++++ MATERIAL
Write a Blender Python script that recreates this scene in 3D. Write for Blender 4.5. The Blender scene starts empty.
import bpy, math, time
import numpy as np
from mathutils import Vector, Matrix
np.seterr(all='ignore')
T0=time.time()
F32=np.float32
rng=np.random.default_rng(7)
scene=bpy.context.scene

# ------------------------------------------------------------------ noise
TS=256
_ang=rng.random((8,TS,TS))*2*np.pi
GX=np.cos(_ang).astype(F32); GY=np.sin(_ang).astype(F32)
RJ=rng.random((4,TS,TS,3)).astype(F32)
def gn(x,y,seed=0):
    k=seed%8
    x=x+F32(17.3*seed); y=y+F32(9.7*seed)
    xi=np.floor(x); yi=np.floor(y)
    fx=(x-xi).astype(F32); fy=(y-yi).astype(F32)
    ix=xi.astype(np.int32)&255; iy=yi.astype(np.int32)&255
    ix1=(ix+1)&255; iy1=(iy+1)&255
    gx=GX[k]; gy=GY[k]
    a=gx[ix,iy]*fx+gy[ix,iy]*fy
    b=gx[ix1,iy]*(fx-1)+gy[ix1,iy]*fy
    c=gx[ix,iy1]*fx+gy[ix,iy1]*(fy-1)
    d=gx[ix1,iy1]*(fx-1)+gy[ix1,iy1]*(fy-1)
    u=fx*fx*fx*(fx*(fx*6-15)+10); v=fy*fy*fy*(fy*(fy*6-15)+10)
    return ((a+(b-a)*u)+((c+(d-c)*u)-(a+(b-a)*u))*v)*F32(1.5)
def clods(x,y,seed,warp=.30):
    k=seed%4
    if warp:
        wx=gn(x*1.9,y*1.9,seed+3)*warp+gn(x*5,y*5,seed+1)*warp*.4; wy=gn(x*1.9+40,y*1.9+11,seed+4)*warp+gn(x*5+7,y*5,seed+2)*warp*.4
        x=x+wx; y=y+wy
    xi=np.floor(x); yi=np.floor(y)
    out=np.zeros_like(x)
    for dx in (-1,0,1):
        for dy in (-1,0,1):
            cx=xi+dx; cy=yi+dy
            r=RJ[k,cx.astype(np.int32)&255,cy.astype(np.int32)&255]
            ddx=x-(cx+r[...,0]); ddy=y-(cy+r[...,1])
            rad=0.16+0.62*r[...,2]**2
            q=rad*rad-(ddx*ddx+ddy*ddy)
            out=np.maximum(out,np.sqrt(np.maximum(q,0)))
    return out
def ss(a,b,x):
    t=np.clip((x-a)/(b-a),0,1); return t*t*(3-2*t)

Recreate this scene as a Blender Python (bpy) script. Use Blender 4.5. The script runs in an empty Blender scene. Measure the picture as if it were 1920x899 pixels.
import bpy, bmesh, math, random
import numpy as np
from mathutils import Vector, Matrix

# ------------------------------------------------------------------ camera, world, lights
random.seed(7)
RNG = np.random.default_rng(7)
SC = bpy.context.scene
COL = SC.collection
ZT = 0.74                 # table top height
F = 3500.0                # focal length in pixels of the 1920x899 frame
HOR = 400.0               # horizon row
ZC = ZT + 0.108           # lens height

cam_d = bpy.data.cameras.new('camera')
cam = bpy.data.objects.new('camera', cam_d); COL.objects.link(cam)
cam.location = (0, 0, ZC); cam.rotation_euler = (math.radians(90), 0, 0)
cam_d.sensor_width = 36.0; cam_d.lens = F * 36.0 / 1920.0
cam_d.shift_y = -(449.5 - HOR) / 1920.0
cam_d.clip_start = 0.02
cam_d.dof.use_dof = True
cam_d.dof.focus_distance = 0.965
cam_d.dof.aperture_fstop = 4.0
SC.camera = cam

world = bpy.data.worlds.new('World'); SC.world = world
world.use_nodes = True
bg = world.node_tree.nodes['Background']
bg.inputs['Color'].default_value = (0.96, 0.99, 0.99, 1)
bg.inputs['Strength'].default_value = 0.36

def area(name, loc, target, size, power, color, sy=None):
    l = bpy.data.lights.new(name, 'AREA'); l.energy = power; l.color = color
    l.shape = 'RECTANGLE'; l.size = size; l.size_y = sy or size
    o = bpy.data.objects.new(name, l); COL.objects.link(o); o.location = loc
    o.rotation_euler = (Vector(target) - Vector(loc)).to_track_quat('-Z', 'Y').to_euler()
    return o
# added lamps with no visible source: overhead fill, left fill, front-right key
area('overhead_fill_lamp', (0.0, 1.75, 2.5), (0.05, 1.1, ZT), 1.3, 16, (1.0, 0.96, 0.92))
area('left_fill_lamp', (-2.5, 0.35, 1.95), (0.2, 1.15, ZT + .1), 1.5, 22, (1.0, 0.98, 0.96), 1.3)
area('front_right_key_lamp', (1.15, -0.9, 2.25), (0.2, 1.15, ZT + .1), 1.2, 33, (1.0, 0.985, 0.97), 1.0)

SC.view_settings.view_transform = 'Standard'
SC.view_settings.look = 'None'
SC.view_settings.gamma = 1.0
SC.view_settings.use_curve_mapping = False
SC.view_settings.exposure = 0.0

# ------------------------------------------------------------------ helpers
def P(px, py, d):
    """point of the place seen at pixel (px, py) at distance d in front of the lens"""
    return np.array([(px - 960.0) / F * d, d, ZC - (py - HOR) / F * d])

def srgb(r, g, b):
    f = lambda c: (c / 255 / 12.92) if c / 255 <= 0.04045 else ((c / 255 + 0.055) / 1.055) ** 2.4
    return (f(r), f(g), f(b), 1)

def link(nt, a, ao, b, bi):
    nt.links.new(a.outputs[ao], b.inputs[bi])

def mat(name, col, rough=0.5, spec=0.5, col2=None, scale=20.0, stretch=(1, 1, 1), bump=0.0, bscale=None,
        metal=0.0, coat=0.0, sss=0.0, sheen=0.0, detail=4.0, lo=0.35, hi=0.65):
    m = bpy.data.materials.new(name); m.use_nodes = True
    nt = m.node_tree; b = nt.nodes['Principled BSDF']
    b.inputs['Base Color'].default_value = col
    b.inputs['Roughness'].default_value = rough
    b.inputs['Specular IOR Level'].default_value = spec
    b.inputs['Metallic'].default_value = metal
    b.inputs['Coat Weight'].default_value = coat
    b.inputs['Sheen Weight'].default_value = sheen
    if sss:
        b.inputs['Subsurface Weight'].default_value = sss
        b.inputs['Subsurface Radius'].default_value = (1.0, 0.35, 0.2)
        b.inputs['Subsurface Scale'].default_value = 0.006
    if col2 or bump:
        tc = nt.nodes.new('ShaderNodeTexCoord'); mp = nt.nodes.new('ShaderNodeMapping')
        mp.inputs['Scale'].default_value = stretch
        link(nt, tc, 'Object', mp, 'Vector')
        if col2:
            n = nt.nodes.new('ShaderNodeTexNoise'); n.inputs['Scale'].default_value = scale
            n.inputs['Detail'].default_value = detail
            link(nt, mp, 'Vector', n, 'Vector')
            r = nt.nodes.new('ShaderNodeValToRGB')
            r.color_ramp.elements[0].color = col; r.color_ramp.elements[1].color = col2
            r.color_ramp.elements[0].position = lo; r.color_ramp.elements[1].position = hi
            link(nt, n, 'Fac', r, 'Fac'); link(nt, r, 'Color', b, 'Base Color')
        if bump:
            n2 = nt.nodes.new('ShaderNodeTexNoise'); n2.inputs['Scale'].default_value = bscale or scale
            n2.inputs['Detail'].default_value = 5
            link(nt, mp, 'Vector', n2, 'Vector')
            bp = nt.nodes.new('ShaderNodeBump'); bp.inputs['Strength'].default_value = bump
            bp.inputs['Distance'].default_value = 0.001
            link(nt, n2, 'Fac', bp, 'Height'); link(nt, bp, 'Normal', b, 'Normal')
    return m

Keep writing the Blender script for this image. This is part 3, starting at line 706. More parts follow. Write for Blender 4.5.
++++++++
WHAT NEEDS TO BE DONE: Please print the material above exactly as it appears, from its first line through the line containing "scene=bpy.context.scene", inclusive, and stop there.

EXERCISE RESPONSE:
Write a Blender Python script that recreates this scene in 3D. Write for Blender 4.5. The Blender scene starts empty.
import bpy, math, time
import numpy as np
from mathutils import Vector, Matrix
np.seterr(all='ignore')
T0=time.time()
F32=np.float32
rng=np.random.default_rng(7)
scene=bpy.context.scene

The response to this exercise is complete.